Çarşamba, Şubat 28, 2018

Sevgi Yenen’in Beyhude ve Nafile Aşkları ve Yaşamı


Öncelikle Yenen, Soysal değil.
Yenen, anne tarafından Alman kökenli.
Her 2’si de Alman kökenli olan Feyerabend ve Handke’nin her 2’sinin de annesi intihar eder ve ölür. Her ikisi de şöyle der:
Sonunda.
Sonunda. Sözcük bu.
Alaturka Lili Marlene’lerimiz, Yenen için bu sözcüğü kullanacaklarına, abidik gubidik ağıtlar düzmeyi bir halt sayarlar, 40 küsur yıldır. Oysa Yenen’i gömenler, biraz da onlardır.
Yenen’in yaşamını ve eserlerini, yine bir alman kadın, zayıf politik veya apolitik bulur.
Çünkü:
Alman kadınlarında, önceden Rosa Luxemburg vardır, Hannah Arendt vardır, sonradan da Ulrike Meinhof vardır. Birinci ve üçüncü savaş/ım alanında ölmüştür. Arendt ise, Musevi aforozu yiyebilecek bir Musevi eleştirisi ve özeleştirisi yapmış bir Musevi’dir aynı zamanda.
Bizimkilerse melodram takılır hep.
Yaşam ve politik mücadele bölümü böyle.
Eserlerine söz söylemiyoruz: Yıldırım Bölge Kadınlar Koğuşu ve Tante Rosa hala severek okuduğumuz kitaplardır.
Aşklarına söz söylüyoruz ama:
Özdemir Nutku ile şahsen tanıştım. Parodi gibi adamdı. Hasbel kader tiyatrocu / kuramcı olmuştu. Erkek olarak tipi de parodi gibi.

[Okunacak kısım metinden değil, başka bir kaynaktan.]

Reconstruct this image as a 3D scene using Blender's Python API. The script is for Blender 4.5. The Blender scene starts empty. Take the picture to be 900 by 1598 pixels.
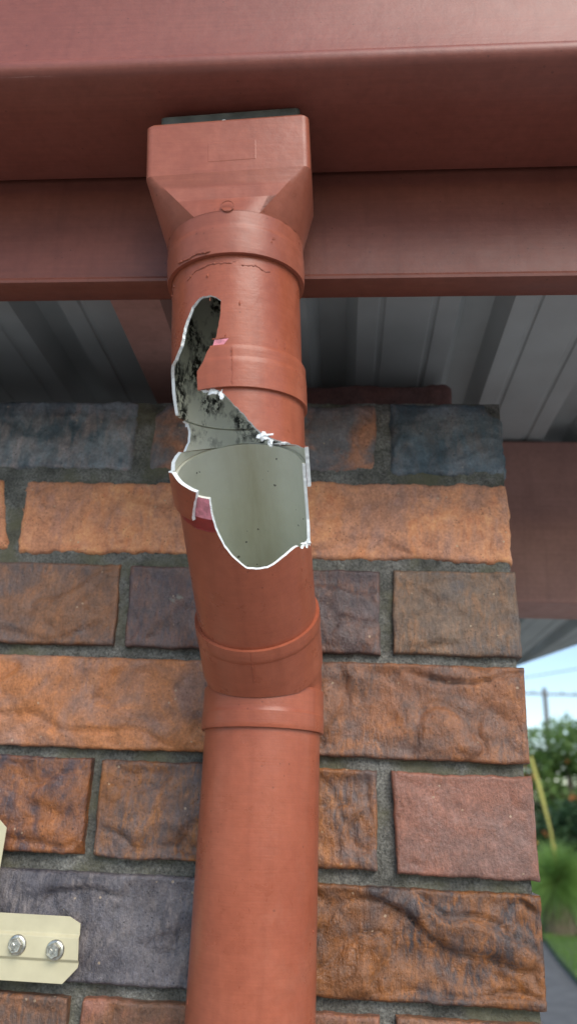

Mümtaz Soysal ise, parodi-ötesi oldu. Bir insan herşeyi bu kadar yalan yanlış anlayarak abartabilirdi.
Başar Sabuncu yaşam ufkuma hiç izdüşmedi.
Bu 3 erkek, Yenen’in ünlü aşkları.
Ne yazık ki bula bula bunları bulmuş.
Erkek olarak, yazar olarak, entelektüel olarak, Yenen’den de beyhude ve nafile tipler. Hani, 1. Cumhuriyet’in köküne benzin dökecek veya dinamit koyacak kadar sakar ve beceriksiz tipler.
Tamam, olabilen oydu, bulunabilen buydu ama bunlarla da parodi bile olamıyor aşklar, melokomik oluyor. Mümtaz Soysal’ı aşıktan çok, morg bekçisi rolünde izleyebiliriz sahnede örneğin.
Eğer, Yenen’in aykları bu kadar deşifre olmasaydı, kitaplarda anlatılmasaydı, bu konuya bu kadar derinine girmezdik ama sonuçta bunun yapılması, çıbanın deşilmesi gerekli.
Aşkı alaturka, marazi, sentimental faşist olan birinin, eserleri de dejenerasyona kayar, hep kaydı da zaten.
İşin en ilginci, acısı, tuhafı; Batan 1. Cumhuriyet’in Malları, 1971’den 1980’a cömbür cemaat birlikte yol aldılar ama hep mazlum görümünde. Kimsenin aklına da, lan bunlarda zerrece beyin yok muydu da, hiç ayamadılar duruma?, demek gelmiyor, 47 yıl sonra bile hala.
O nedenle bizimi tezimiz şu:
Bir yazar çıkıp da ortalığa aşık olduğunu söylemese gerekir. Oturup yazar ayrı konu.
Yenen gibi yapınca, kendisi de Lili Marlene / Maria Braun olmuş oluyor ya da Tante Rosa. Luxemburg, Arendt, Meinhof değil.
Bunu notlamak istedik.
Dipnot:
Batıda ötanazi geleneği var. Atay’ın, Yenen’in (Duygu ve Sevgi olarak duble olarak), ölümüne hasta olmadan önceki veya sonraki süneçte, ötanazi ve intihar hakkındaki bilgilerini ve düşüncelerini hiç bilmiyoruz.
Aşklar kayıtlı ama bunlar değil nedense.